Grupa czterech imigrantów z Bangladeszu porwała 44-letnią Włoszkę. Mężczyźni wywieźli ją za miasto, pobili i zgwałcili, a całość nagrali telefonem.

44-letnia Włoszka została zgwałcona przez imigrantów z Bangladeszu pod wiaduktem na odcinku jednej z autostrad. Kobieta zdecydowała opowiedzieć publicznie o tym, jaki przeżyła horror.

„Ta bestia gryzła moje wagi, twarz, ramiona, plecy i nogi. Wyglądał jak głodny lew, śmierdział piwem. Zwymiotowałam, ale on nie dbał o to. Przeklinał i mówił: zwymiotuj jeszcze raz, to cię zabiję” – opowiada Włoszka na łamach gazety „Il Messaggero”. Napastnicy nagrali gwałt, a następnie grozili kobiecie, że wrzucą nagranie do internetu.

„Z ciemności wyłoniło się dwóch innych mężczyzn. Byli pijani. Może tam spali na śmietniku? (…) Złapali mnie za nogi, ściągnęli spodnie, bili i miażdżyli twarz.
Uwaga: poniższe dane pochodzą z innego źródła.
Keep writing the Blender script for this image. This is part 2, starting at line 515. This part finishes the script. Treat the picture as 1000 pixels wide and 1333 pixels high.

Chciałam się bronić, ale było ich czterech” – opowiadała.

W pewnej chwili powiedział: Wiesz ile zabiliśmy? Żeby mnie przekonać, ich szef pokazał mi filmiki w komórce: widać było jego twarz, a potem krzyczące i błagające o litość kobiety. Zamknęłam oczy, chciałam by to się skończyło” – mówiła kobieta.